L'UEE a déjà conclu deux accords avec la Chine. Ils visent précisément à harmoniser l'intégration eurasiatique avec le projet chinois "La Ceinture et la Route" et plus largement dans le cadre de la philosophie qui a été appelée par le Président russe Vladimir Poutine "formation du Grand partenariat eurasiatique" incluant les pays de l'ASEAN et les États qui ne sont pas membres de groupes d'intégration. En plus, comme cela a été souligné, nous laissons la porte ouverte à l'UE parce qu'il serait illogique du point de vue du développement de chaque pays de ne pas profiter des avantages comparatifs donnés par Dieu: la géographie du continent affichant la croissance la plus active et étant le plus prometteur.

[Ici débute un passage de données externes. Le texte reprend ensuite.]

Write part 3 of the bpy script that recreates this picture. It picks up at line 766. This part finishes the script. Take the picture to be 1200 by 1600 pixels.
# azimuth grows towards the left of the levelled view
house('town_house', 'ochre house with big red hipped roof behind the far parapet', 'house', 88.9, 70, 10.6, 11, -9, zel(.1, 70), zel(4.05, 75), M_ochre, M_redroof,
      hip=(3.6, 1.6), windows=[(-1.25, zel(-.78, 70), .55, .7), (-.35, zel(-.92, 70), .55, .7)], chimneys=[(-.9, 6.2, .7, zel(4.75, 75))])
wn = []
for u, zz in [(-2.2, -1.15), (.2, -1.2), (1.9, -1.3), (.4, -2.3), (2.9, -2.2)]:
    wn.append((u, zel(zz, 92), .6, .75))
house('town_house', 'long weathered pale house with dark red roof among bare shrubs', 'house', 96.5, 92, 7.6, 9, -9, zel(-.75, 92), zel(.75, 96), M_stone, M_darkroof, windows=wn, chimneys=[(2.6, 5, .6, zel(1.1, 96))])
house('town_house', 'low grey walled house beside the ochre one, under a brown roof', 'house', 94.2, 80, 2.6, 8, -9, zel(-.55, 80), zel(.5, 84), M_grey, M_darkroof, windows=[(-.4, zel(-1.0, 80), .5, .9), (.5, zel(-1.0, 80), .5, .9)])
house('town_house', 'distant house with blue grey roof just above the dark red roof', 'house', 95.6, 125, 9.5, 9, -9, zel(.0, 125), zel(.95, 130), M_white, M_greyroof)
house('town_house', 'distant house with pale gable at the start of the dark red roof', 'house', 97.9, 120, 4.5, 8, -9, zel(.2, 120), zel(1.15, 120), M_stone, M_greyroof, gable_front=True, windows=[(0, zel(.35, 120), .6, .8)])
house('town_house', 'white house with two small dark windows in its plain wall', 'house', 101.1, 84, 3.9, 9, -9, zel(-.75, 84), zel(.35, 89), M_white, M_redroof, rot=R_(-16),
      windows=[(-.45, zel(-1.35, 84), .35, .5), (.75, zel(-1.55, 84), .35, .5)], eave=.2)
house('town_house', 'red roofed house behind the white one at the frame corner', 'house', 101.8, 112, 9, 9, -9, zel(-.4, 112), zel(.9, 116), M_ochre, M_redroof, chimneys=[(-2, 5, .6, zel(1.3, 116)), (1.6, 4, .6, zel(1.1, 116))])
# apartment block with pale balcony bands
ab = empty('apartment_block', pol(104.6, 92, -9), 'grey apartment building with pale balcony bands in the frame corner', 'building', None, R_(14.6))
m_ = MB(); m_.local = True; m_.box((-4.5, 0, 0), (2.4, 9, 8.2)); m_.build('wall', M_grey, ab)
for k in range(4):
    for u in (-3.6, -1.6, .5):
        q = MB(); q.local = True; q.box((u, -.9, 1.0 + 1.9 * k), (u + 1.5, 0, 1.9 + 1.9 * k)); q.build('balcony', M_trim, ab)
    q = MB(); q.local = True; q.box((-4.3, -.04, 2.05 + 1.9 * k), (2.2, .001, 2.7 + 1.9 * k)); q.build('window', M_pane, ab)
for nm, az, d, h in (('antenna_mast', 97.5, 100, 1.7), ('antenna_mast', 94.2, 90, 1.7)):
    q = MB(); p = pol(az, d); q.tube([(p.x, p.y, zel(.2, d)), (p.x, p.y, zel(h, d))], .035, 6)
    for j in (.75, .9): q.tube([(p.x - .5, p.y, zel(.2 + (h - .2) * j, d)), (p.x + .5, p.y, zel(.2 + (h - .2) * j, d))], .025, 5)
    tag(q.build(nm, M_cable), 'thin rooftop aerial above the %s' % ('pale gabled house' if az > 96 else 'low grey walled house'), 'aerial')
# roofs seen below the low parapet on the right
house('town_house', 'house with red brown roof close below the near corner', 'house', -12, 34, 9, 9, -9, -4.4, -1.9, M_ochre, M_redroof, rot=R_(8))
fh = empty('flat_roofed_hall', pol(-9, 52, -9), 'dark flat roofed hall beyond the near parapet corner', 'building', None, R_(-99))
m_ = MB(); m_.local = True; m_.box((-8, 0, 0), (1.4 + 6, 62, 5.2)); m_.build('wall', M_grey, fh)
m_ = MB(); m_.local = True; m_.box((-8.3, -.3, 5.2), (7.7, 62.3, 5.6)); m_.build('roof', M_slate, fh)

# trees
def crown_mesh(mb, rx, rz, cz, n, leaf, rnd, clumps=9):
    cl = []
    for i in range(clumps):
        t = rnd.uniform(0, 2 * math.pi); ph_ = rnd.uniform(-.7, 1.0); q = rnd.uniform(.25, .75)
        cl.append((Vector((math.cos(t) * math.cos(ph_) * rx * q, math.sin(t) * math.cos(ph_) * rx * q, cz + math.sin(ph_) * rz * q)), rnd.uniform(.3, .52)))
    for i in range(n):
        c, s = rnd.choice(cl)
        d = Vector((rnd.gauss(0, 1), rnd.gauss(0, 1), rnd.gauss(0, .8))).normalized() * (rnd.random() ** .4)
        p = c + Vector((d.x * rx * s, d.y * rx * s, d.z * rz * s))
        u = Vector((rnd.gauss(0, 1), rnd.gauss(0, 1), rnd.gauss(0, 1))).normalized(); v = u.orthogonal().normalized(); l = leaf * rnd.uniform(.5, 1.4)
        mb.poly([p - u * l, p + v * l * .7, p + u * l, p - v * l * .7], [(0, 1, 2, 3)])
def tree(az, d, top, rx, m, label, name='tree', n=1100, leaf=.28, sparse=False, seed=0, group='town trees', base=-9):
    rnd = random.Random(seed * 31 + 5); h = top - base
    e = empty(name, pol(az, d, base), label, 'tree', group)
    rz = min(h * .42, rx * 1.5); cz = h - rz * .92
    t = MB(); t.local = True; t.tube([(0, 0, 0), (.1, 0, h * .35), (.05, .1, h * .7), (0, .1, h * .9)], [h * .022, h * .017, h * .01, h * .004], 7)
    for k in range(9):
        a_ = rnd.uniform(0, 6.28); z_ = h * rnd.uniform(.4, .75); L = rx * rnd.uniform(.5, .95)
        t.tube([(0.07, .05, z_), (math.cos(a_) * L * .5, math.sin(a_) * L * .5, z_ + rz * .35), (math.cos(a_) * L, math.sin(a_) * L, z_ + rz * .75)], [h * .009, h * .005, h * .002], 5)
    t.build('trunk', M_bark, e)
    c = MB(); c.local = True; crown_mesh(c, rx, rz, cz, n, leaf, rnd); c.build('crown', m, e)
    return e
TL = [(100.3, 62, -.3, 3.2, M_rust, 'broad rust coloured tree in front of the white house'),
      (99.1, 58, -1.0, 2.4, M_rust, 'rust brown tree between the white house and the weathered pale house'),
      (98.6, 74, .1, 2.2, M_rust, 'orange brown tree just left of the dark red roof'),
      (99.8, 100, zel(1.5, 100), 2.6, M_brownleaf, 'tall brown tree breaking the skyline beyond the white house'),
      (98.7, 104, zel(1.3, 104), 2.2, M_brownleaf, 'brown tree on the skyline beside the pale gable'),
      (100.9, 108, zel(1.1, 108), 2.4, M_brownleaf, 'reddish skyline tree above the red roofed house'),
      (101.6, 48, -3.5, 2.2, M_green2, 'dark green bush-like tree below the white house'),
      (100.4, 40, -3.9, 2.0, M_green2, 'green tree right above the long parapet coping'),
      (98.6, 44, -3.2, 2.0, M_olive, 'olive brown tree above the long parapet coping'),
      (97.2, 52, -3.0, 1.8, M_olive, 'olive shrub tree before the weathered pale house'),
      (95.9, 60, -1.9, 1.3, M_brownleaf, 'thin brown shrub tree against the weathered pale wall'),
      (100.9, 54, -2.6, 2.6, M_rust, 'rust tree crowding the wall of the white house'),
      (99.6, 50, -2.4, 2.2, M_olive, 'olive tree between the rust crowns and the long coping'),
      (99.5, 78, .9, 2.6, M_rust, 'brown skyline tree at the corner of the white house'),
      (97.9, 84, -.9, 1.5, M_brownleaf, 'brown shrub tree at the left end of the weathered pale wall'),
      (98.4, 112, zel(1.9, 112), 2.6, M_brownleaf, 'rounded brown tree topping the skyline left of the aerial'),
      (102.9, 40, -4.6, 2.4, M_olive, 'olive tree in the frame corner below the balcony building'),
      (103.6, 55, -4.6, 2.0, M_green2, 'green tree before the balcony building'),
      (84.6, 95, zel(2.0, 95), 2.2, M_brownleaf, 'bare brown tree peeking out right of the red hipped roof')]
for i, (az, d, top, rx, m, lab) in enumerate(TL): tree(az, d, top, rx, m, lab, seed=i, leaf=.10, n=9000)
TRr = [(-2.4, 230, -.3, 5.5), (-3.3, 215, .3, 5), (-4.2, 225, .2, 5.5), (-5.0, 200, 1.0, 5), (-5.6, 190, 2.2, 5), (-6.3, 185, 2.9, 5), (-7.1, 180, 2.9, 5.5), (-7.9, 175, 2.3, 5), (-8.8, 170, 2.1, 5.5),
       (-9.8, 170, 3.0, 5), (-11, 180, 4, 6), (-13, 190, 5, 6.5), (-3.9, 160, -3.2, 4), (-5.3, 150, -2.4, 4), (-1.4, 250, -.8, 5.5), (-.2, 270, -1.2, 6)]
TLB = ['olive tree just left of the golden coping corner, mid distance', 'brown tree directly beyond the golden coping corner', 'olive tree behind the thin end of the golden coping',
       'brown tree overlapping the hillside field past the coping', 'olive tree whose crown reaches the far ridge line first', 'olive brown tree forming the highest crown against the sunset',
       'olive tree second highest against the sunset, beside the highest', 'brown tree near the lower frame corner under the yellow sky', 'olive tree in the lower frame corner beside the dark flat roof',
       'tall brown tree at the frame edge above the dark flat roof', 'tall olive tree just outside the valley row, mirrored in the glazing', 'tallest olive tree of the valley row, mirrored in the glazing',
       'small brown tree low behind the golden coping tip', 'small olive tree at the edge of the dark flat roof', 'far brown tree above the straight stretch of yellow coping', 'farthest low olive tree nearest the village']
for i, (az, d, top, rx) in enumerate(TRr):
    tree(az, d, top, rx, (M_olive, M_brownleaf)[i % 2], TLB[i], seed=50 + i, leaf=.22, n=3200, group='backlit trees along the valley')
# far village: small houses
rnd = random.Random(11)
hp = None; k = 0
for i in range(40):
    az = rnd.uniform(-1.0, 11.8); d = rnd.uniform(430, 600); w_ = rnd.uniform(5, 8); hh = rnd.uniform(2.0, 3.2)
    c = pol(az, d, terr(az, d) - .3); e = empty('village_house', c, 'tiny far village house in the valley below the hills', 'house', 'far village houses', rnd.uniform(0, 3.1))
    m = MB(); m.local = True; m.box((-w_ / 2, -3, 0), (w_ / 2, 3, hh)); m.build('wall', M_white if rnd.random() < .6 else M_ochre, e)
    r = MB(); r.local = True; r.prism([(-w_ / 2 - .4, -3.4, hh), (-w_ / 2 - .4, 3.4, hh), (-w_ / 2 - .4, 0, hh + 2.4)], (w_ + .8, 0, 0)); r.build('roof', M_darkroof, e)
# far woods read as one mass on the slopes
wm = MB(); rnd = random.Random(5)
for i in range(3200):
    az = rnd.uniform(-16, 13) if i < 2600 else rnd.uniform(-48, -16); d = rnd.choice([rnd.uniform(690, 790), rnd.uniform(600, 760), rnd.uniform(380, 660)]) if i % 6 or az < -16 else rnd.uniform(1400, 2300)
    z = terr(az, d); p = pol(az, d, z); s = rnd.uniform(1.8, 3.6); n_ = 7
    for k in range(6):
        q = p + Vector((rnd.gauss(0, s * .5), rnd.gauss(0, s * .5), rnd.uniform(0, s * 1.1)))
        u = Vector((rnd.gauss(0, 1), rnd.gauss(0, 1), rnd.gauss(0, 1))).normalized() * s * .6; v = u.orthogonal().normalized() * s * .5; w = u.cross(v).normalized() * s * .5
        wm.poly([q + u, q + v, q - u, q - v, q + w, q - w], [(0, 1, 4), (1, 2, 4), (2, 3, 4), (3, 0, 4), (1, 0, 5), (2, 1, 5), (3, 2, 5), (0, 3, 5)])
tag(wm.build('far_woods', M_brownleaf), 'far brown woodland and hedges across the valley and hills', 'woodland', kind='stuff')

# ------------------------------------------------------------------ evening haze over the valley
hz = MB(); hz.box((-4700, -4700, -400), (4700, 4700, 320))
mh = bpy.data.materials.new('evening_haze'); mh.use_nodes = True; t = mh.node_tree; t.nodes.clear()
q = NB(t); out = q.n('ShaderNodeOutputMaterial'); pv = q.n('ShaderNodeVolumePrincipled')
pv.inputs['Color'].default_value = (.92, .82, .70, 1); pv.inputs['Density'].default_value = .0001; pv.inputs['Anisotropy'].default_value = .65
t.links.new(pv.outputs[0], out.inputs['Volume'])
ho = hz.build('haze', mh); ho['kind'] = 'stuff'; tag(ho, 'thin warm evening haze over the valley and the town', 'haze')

Encore une fois, je souligne qu'avec le Kazakhstan, tout comme avec les autres pays de la CEI, nous avons un dialogue de confiance et développé sur tous les sujets. Tous les thèmes susceptibles d'engendrer des préoccupations sont évoqués ouvertement, dans la camaraderie et sont réglés efficacement dans la plupart des cas. J'espère qu'au final nous réglerons toutes les questions de ce genre.

Question: Une question de nos auditeurs. Le Ministre russe des Affaires étrangères Sergueï Lavrov a fait le tour du monde. Quels sont les cinq endroits les plus magnifiques, selon vous?

Sergueï Lavrov: Chaque endroit est magnifique à sa manière. Mais je penche pour la vision que j'ai développée avec Vladimir Soungorkine, d'ailleurs. En faisant le tour du monde il faut se rappeler qu'il est impossible de faire le tour de notre pays. Les merveilles de notre pays suffiront à plusieurs générations.

Question: Nous avons un débat avec Monsieur Lavrov. Il est adepte de l'Altaï, et moi de l'Extrême-Orient. Le débat est ouvert.

Question: Nous sommes adeptes de la région de Krasnodar.

Question: Sotchi, la mer Noire.

Question: Où nous avons été en vacances cette année avec les familles. Et nous sommes passés par Yalta.

Sergueï Lavrov: Du point de vue du sport, c'est des vacances passives.

Question: Cela dépend des activités.

Sergueï Lavrov: Mais ce n'est pas du sport. Je sais ce qu'on y fait.